* [Goal] Reproduce the listing below verbatim.

▼

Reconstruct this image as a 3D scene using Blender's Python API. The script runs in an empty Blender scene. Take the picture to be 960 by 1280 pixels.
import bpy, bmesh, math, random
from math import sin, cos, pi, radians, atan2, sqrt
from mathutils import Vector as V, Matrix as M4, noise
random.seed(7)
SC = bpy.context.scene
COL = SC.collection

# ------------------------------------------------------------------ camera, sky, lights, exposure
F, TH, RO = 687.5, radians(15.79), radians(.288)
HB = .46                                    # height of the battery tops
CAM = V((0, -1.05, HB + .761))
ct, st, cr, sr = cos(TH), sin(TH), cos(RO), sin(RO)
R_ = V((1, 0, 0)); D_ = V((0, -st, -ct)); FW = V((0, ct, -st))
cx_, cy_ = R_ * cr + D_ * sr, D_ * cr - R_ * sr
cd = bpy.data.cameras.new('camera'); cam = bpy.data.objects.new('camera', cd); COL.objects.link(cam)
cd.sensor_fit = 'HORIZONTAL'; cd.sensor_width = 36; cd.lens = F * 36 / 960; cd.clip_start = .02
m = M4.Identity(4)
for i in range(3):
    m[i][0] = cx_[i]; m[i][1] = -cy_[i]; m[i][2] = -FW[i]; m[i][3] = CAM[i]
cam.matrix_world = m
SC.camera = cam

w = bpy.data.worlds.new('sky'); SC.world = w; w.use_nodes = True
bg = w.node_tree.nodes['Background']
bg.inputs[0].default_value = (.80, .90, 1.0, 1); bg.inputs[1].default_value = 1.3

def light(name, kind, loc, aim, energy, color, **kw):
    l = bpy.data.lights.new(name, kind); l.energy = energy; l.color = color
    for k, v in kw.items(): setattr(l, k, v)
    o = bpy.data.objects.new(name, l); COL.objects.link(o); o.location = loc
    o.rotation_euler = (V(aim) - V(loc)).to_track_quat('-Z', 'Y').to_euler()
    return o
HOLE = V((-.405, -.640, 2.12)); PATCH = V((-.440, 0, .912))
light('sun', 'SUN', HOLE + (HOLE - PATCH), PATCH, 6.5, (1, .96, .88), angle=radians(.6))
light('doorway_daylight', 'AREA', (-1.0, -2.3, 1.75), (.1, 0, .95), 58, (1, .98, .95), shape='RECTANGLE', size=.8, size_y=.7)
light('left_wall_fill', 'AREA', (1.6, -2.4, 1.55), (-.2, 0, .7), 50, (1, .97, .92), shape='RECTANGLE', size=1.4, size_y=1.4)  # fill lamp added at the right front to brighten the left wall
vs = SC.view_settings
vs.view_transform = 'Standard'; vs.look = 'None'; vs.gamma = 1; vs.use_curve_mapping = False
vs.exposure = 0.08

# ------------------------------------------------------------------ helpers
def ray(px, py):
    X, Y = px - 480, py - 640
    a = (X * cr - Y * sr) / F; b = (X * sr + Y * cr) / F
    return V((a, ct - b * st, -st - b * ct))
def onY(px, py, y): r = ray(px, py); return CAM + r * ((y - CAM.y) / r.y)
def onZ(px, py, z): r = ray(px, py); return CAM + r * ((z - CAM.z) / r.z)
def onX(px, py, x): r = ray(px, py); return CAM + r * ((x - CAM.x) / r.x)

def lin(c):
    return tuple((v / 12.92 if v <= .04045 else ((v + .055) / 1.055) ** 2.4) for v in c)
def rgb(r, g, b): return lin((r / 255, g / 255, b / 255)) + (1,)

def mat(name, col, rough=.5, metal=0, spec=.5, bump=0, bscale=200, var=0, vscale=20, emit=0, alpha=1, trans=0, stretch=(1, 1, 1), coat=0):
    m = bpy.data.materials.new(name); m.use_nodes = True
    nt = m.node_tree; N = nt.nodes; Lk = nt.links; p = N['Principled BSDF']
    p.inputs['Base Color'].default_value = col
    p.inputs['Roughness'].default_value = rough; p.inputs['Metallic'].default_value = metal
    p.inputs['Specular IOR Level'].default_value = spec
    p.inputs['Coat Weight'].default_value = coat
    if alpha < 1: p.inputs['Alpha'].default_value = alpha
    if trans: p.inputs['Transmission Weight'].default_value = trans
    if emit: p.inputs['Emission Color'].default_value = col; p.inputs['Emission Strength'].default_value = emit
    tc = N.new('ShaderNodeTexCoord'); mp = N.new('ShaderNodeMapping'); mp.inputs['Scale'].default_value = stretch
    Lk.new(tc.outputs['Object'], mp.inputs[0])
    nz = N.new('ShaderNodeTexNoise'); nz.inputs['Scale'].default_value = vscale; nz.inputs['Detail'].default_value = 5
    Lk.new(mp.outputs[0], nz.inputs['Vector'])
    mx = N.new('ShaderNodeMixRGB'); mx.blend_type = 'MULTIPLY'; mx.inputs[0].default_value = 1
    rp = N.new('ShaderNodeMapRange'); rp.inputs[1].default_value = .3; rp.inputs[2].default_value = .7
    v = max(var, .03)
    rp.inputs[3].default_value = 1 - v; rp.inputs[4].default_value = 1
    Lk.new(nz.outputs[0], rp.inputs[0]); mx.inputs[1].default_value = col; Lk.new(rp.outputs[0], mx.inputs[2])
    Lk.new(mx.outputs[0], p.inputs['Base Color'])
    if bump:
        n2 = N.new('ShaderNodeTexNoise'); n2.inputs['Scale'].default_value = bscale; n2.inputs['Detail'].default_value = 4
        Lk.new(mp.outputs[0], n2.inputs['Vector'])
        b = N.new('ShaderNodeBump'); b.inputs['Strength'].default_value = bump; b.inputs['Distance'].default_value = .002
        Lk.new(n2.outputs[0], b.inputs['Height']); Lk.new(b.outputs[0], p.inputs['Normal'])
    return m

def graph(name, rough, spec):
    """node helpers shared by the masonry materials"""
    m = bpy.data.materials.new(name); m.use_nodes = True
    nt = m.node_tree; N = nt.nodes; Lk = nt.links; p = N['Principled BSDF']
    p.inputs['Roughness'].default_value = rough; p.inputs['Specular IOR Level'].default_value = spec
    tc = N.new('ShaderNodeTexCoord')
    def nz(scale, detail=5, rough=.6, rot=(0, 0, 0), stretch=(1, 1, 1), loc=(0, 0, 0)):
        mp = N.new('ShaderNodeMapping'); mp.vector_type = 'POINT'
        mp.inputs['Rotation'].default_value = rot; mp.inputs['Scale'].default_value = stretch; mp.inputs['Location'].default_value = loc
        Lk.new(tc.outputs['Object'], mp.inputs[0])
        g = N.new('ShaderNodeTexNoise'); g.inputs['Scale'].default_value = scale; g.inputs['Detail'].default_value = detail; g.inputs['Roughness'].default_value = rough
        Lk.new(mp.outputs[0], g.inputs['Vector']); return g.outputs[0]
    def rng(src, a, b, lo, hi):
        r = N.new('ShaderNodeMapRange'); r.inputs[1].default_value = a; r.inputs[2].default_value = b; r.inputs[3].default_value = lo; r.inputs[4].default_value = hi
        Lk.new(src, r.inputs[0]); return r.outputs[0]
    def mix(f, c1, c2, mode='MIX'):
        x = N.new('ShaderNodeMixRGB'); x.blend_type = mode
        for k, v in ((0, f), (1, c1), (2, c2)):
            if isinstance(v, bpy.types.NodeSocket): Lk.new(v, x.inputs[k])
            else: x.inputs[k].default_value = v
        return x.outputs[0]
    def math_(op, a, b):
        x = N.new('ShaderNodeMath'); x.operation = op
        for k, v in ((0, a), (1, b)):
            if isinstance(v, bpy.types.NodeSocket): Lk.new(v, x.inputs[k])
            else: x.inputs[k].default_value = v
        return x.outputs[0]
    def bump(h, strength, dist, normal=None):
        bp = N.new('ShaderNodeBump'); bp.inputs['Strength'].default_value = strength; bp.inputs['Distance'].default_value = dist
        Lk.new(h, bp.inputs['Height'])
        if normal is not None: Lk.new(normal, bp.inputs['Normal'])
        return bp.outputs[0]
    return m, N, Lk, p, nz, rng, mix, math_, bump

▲

* [Full output]
Reconstruct this image as a 3D scene using Blender's Python API. The script runs in an empty Blender scene. Take the picture to be 960 by 1280 pixels.
import bpy, bmesh, math, random
from math import sin, cos, pi, radians, atan2, sqrt
from mathutils import Vector as V, Matrix as M4, noise
random.seed(7)
SC = bpy.context.scene
COL = SC.collection

# ------------------------------------------------------------------ camera, sky, lights, exposure
F, TH, RO = 687.5, radians(15.79), radians(.288)
HB = .46                                    # height of the battery tops
CAM = V((0, -1.05, HB + .761))
ct, st, cr, sr = cos(TH), sin(TH), cos(RO), sin(RO)
R_ = V((1, 0, 0)); D_ = V((0, -st, -ct)); FW = V((0, ct, -st))
cx_, cy_ = R_ * cr + D_ * sr, D_ * cr - R_ * sr
cd = bpy.data.cameras.new('camera'); cam = bpy.data.objects.new('camera', cd); COL.objects.link(cam)
cd.sensor_fit = 'HORIZONTAL'; cd.sensor_width = 36; cd.lens = F * 36 / 960; cd.clip_start = .02
m = M4.Identity(4)
for i in range(3):
    m[i][0] = cx_[i]; m[i][1] = -cy_[i]; m[i][2] = -FW[i]; m[i][3] = CAM[i]
cam.matrix_world = m
SC.camera = cam

w = bpy.data.worlds.new('sky'); SC.world = w; w.use_nodes = True
bg = w.node_tree.nodes['Background']
bg.inputs[0].default_value = (.80, .90, 1.0, 1); bg.inputs[1].default_value = 1.3

def light(name, kind, loc, aim, energy, color, **kw):
    l = bpy.data.lights.new(name, kind); l.energy = energy; l.color = color
    for k, v in kw.items(): setattr(l, k, v)
    o = bpy.data.objects.new(name, l); COL.objects.link(o); o.location = loc
    o.rotation_euler = (V(aim) - V(loc)).to_track_quat('-Z', 'Y').to_euler()
    return o
HOLE = V((-.405, -.640, 2.12)); PATCH = V((-.440, 0, .912))
light('sun', 'SUN', HOLE + (HOLE - PATCH), PATCH, 6.5, (1, .96, .88), angle=radians(.6))
light('doorway_daylight', 'AREA', (-1.0, -2.3, 1.75), (.1, 0, .95), 58, (1, .98, .95), shape='RECTANGLE', size=.8, size_y=.7)
light('left_wall_fill', 'AREA', (1.6, -2.4, 1.55), (-.2, 0, .7), 50, (1, .97, .92), shape='RECTANGLE', size=1.4, size_y=1.4)  # fill lamp added at the right front to brighten the left wall
vs = SC.view_settings
vs.view_transform = 'Standard'; vs.look = 'None'; vs.gamma = 1; vs.use_curve_mapping = False
vs.exposure = 0.08

# ------------------------------------------------------------------ helpers
def ray(px, py):
    X, Y = px - 480, py - 640
    a = (X * cr - Y * sr) / F; b = (X * sr + Y * cr) / F
    return V((a, ct - b * st, -st - b * ct))
def onY(px, py, y): r = ray(px, py); return CAM + r * ((y - CAM.y) / r.y)
def onZ(px, py, z): r = ray(px, py); return CAM + r * ((z - CAM.z) / r.z)
def onX(px, py, x): r = ray(px, py); return CAM + r * ((x - CAM.x) / r.x)

def lin(c):
    return tuple((v / 12.92 if v <= .04045 else ((v + .055) / 1.055) ** 2.4) for v in c)
def rgb(r, g, b): return lin((r / 255, g / 255, b / 255)) + (1,)

def mat(name, col, rough=.5, metal=0, spec=.5, bump=0, bscale=200, var=0, vscale=20, emit=0, alpha=1, trans=0, stretch=(1, 1, 1), coat=0):
    m = bpy.data.materials.new(name); m.use_nodes = True
    nt = m.node_tree; N = nt.nodes; Lk = nt.links; p = N['Principled BSDF']
    p.inputs['Base Color'].default_value = col
    p.inputs['Roughness'].default_value = rough; p.inputs['Metallic'].default_value = metal
    p.inputs['Specular IOR Level'].default_value = spec
    p.inputs['Coat Weight'].default_value = coat
    if alpha < 1: p.inputs['Alpha'].default_value = alpha
    if trans: p.inputs['Transmission Weight'].default_value = trans
    if emit: p.inputs['Emission Color'].default_value = col; p.inputs['Emission Strength'].default_value = emit
    tc = N.new('ShaderNodeTexCoord'); mp = N.new('ShaderNodeMapping'); mp.inputs['Scale'].default_value = stretch
    Lk.new(tc.outputs['Object'], mp.inputs[0])
    nz = N.new('ShaderNodeTexNoise'); nz.inputs['Scale'].default_value = vscale; nz.inputs['Detail'].default_value = 5
    Lk.new(mp.outputs[0], nz.inputs['Vector'])
    mx = N.new('ShaderNodeMixRGB'); mx.blend_type = 'MULTIPLY'; mx.inputs[0].default_value = 1
    rp = N.new('ShaderNodeMapRange'); rp.inputs[1].default_value = .3; rp.inputs[2].default_value = .7
    v = max(var, .03)
    rp.inputs[3].default_value = 1 - v; rp.inputs[4].default_value = 1
    Lk.new(nz.outputs[0], rp.inputs[0]); mx.inputs[1].default_value = col; Lk.new(rp.outputs[0], mx.inputs[2])
    Lk.new(mx.outputs[0], p.inputs['Base Color'])
    if bump:
        n2 = N.new('ShaderNodeTexNoise'); n2.inputs['Scale'].default_value = bscale; n2.inputs['Detail'].default_value = 4
        Lk.new(mp.outputs[0], n2.inputs['Vector'])
        b = N.new('ShaderNodeBump'); b.inputs['Strength'].default_value = bump; b.inputs['Distance'].default_value = .002
        Lk.new(n2.outputs[0], b.inputs['Height']); Lk.new(b.outputs[0], p.inputs['Normal'])
    return m

def graph(name, rough, spec):
    """node helpers shared by the masonry materials"""
    m = bpy.data.materials.new(name); m.use_nodes = True
    nt = m.node_tree; N = nt.nodes; Lk = nt.links; p = N['Principled BSDF']
    p.inputs['Roughness'].default_value = rough; p.inputs['Specular IOR Level'].default_value = spec
    tc = N.new('ShaderNodeTexCoord')
    def nz(scale, detail=5, rough=.6, rot=(0, 0, 0), stretch=(1, 1, 1), loc=(0, 0, 0)):
        mp = N.new('ShaderNodeMapping'); mp.vector_type = 'POINT'
        mp.inputs['Rotation'].default_value = rot; mp.inputs['Scale'].default_value = stretch; mp.inputs['Location'].default_value = loc
        Lk.new(tc.outputs['Object'], mp.inputs[0])
        g = N.new('ShaderNodeTexNoise'); g.inputs['Scale'].default_value = scale; g.inputs['Detail'].default_value = detail; g.inputs['Roughness'].default_value = rough
        Lk.new(mp.outputs[0], g.inputs['Vector']); return g.outputs[0]
    def rng(src, a, b, lo, hi):
        r = N.new('ShaderNodeMapRange'); r.inputs[1].default_value = a; r.inputs[2].default_value = b; r.inputs[3].default_value = lo; r.inputs[4].default_value = hi
        Lk.new(src, r.inputs[0]); return r.outputs[0]
    def mix(f, c1, c2, mode='MIX'):
        x = N.new('ShaderNodeMixRGB'); x.blend_type = mode
        for k, v in ((0, f), (1, c1), (2, c2)):
            if isinstance(v, bpy.types.NodeSocket): Lk.new(v, x.inputs[k])
            else: x.inputs[k].default_value = v
        return x.outputs[0]
    def math_(op, a, b):
        x = N.new('ShaderNodeMath'); x.operation = op
        for k, v in ((0, a), (1, b)):
            if isinstance(v, bpy.types.NodeSocket): Lk.new(v, x.inputs[k])
            else: x.inputs[k].default_value = v
        return x.outputs[0]
    def bump(h, strength, dist, normal=None):
        bp = N.new('ShaderNodeBump'); bp.inputs['Strength'].default_value = strength; bp.inputs['Distance'].default_value = dist
        Lk.new(h, bp.inputs['Height'])
        if normal is not None: Lk.new(normal, bp.inputs['Normal'])
        return bp.outputs[0]
    return m, N, Lk, p, nz, rng, mix, math_, bump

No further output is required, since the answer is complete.